После продолжительных дискуссий в ноябре удалось договориться о займе, а два года спустя — еще об одном (на 28,6 млн франков). Шла ли речь о выплате «голландского долга» или о строительстве новых железных дорог, бельгийское правительство, похоже, стремилось занимать деньги, всецело полагаясь на Ротшильдов в том, что они найдут покупателей для их облигаций. Что характерно, когда Джеймс в 1842 г. поссорился с бельгийским министром, он попросил Лайонела «в воскресенье поехать в Виндзор, чтобы повидаться с королем Бельгии»: «Константен написал письмо, которое ты получишь в должный срок, с объяснением того, как обстоят дела в Брюсселе, и ты сможешь передать королю… если нынешний министр останется, белы, облигации не будут продаваться нигде и не будет возможности провести крупную финансовую операцию. Будь осторожен, не говори ни слова против [министра], а только позволь его величеству выяснить твое мнение».
Всего в 1830–1844 гг. Бельгия произвела пять крупных займов на общую сумму номиналом почти в 300 млн франков; почти все займы гарантировались Ротшильдами.
Ротшильды стремились контролировать не только бельгийские финансы. В октябре 1840 г. Ансельму пришлось поехать в Гаагу: нидерландское правительство требовало от бельгийцев возврата всей суммы долга, а не частями по 5 млн франков в год, что было согласовано в 1839 г. После того как голландцы объяснили дефицит своего бюджета тем, что бельгийцы запаздывают с платежами, Ансельм предложил им небольшой заем. Два года спустя, когда с Бельгией договорились о реструктуризации долга в облигации, именно Ротшильды затем предложили их обналичить (со значительной скидкой) для правительства Нидерландов. Выступать в подобных международных трансфертах в интересах обеих сторон было совершенно типичным для Ротшильдов.

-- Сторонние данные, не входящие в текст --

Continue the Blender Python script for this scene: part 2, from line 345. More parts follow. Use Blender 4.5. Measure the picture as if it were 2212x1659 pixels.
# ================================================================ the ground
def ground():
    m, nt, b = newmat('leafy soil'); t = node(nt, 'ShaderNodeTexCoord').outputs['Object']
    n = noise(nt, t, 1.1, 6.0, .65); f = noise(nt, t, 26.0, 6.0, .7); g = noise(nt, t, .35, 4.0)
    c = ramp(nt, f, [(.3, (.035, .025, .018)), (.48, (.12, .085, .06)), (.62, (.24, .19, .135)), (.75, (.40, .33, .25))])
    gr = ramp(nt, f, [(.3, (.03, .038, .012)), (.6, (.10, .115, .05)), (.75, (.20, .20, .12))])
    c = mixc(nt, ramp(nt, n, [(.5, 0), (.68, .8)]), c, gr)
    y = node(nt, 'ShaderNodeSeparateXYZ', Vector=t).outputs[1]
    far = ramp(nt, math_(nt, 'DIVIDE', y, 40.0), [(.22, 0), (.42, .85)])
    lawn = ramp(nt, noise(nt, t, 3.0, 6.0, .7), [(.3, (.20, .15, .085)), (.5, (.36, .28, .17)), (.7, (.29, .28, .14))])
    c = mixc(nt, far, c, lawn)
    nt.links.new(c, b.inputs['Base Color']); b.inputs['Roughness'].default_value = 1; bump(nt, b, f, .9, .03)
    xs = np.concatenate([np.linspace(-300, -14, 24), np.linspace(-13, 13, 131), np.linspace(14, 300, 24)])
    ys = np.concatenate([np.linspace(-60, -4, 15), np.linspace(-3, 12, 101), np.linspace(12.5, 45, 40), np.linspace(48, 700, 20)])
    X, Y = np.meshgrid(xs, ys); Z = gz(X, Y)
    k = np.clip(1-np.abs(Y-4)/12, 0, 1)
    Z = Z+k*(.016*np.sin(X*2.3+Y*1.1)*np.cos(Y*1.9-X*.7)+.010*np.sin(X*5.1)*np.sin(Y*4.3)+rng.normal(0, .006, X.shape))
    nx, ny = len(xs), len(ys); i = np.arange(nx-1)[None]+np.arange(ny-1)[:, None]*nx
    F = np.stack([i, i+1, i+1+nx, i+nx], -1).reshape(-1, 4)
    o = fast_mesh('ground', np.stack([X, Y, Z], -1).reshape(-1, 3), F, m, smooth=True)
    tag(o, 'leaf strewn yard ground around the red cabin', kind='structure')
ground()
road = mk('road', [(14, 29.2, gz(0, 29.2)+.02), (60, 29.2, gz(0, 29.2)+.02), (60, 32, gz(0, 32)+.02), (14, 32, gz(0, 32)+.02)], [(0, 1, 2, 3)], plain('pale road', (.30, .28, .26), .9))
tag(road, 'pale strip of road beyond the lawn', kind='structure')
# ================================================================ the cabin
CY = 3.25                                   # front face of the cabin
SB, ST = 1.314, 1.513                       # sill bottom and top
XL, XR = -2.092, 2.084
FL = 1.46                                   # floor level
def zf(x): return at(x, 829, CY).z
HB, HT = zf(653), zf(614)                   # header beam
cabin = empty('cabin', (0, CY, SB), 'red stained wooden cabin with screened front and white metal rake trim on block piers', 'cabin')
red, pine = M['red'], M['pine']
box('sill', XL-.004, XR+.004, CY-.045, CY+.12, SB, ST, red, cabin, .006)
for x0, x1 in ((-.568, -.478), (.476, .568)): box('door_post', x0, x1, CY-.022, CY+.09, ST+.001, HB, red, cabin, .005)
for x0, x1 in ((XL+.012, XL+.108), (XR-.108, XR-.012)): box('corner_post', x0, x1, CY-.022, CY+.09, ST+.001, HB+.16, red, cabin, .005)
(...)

И в Бельгии, и в Нидерландах возникла сильная оппозиция той роли, которую играли Ротшильды в государственных финансах. В частности, Ротшильды отождествлялись с неудачным планом французского правительства заключить с Бельгией таможенный союз. Бельгийские протекционисты усмотрели в таком плане зловещий замысел французов по экономической аннексии, хотя на самом деле никаких доказательств того, что Ротшильды поддерживали такой план, не было. В 1841 г. Ансельм боялся таких же нападок со стороны либеральной голландской прессы, когда обсуждалась возможность конверсии бельгийских облигаций, переданных Нидерландам в счет долга. Он жаловался, что нидерландский министр финансов «неплохо к нам относится… но он находится под таким влиянием общественного мнения и газет, которые утверждают, что он продался нам, что ему в самом деле не хватает храбрости заключить с нами контракт, хотя он прекрасно понимает, что ни у кого другого не хватит ни средств, ни кредита, ни влияния, которыми располагаем мы, и никто не обладает властью так повысить государственный кредит страны, как, возможно, мы… Его так пугают все дурацкие газетные статьи, в которых утверждают, что он нам продался, что он сказал мне: „Я искренне хотел бы иметь дело только с вами, если бы только мне удалось спасти свое доброе имя… или доказать, что остальные… не могут… распорядиться так же хорошо, как вы“».
Министр беспокоился не зря; тремя месяцами позже его вынудили подать в отставку под давлением оппозиции.